Программа папской партии привела и к ряду последствий в формировании корпуса правового знания средних веков. Во-первых, нужды существования и соревнования двух централизованных политий, которые обладают правом на предписания и интересы которых зачастую не совпадают, потребовали формулирования правовых принципов как наиболее общих и обладающих высшей юридической силой норм и, по сути, автономных от содержания конкретных дел, т. е., чтобы вынести справедливое решение в споре между двумя политиями, необходимо было сформулировать общие для всех юридические максимы. Во-вторых, идея ограниченной юрисдикции привела к мысли о необходимости систематизации юридических норм. Без ограниченной юрисдикции двух правовых инстанций юридические нормы могут создаваться, но вряд ли они будут подвергнуты систематизации, скорее всего, они будут нагромождаться, как снежный ком, одна на другую. Начиная с первых веков новой эры церковь, не обладающая ни политическим, ни юридическим единством, а объединенная только лишь общим учением, накопила великое множество законов – канонов (норм), постановлений церковных соборов и синодов, декретов и решений отдельных епископов, законов христианских императоров, уложений о наказаниях и др. Но, несмотря на такое обилие законов, даже в 1000 г. не существовало книги или нескольких книг, в которых была бы сделана попытка представить весь свод правил или хотя бы систематически изложить какую-либо их часть.
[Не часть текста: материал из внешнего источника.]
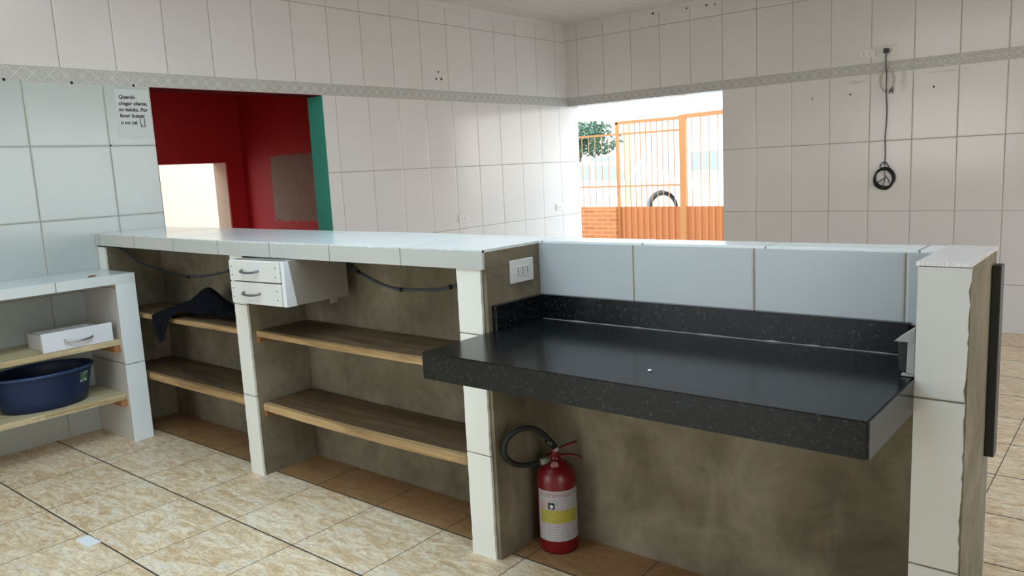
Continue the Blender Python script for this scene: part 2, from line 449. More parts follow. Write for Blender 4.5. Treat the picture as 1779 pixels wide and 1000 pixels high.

В отличие от римской юриспруденции, которая была наукой, обобщающей юридическую практику, средневековая наука стремилась к формулированию правовых принципов. Римский юрист Павел писал: «Норма – это нечто, кратко излагающее суть дела… Посредством норм передается краткое содержание дела… и если оно неточно, то теряет свою полезность»[74]. Согласно Дигестам Юстиниана, «когда предложение имеет два значения, следует принять то, которое лучше приспособлено к данному делу» (D. 50.17.67), а в семнадцатом титуле пятидесятой книги Дигест говорится, что «ответчики рассматриваются более благоприятно, чем истцы» (D. 50.17.125). Другими словами, нормы не следует рассматривать вне контекста содержания дел, которые они суммируют. Поэтому ни один римский юрист не относился к юридическим нормам как к отвлеченным принципам. Римское право хоть и составляло сложную систему норм, однако они существовали не как интеллектуальные образования, а скорее как красочная мозаика практических решений конкретных юридических вопросов.
По сути, римская юриспруденция имела казуистический характер, и подход к критериям юридических норм у римлян был соответствующий. Критерий оценки позитивных законов, включая обычай, был совсем иным, нежели впоследствии в средние века и Новое время. Этот критерий нес на себе такую же печать прагматичности, как и сами законы. Ульпиан пишет: «Совершенен такой закон, который запрещает что-либо делать, а если это сделано, считает недействительным… Несовершенен такой закон, который запрещает что-нибудь делать, и если это сделано, не отменяет и не налагает наказание… Менее совершенен закон, который запрещает что-нибудь, а если это сделано, не отменяет, но налагает наказание…»[75] Совершенный закон отличается от несовершенного полнотой элементов структуры нормы: предписанием, наказанием, отменой действия, и если не хватает какого-либо элемента, то закон несовершенен. Следовательно, речь не идет о соответствии закона некоторым высшим принципам, здесь осуществляется чисто прагматический подход.